Changes are coming about not just on the writing front, but also in the way some of the books get launched. Earlier, of course, there was nothing called a formal book release. It just about hit the stands. Then, came along that era when it became a huge tamasha, as this or that minister or bureaucrat would be hauled or called to be there on the dais and a fairytale reading took off. Those who could afford five-star settings indulged in that, with the choicest cuisine, cheese and wines flowing… big names and bigger designations trying to outdo each other.

But of late, one sees a slight shift. Though there exist those starry releases, there is a noticeable diversion, as several authors and with that publishers are taking pains to go towards the realistic path: inviting a commoner, a non-descript, middle-class person to release a book.

And it really makes sense.
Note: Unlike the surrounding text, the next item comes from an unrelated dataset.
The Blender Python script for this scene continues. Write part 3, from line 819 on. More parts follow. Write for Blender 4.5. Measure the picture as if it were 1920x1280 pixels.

Not just lessening of those frightful security drills (as paranoid sit the VVIPS of this land), it also lessens the undue importance we have heaped on these characters fitted in the VVIP slots. Why not give importance to those from ‘real’ India, to those amongst us who’d have the time and inclination to read the book and also would be able to relate to it, to connect, to bond, to grasp what you are trying to relay… In fact, this year, I have attended at least four such book releases where there was little importance given to big names sitting atop those high-powered designations, and it’s the so-called ‘ordinary’ personalities who were invited to release the volumes and render a short speech or two…

But, then, there is another reality too. Have you ever paused to think what happens to authors and struggling writers who are based in small locales or in those pockets where ‘real’ India lives and somehow survives. How do they go publishing and releasing their volumes? How do they reach out to us in the metros? How do they survive? It’s another of those realities of the day which needs introspection and a way out… for let not the struggling writer die, unheard and unpublished.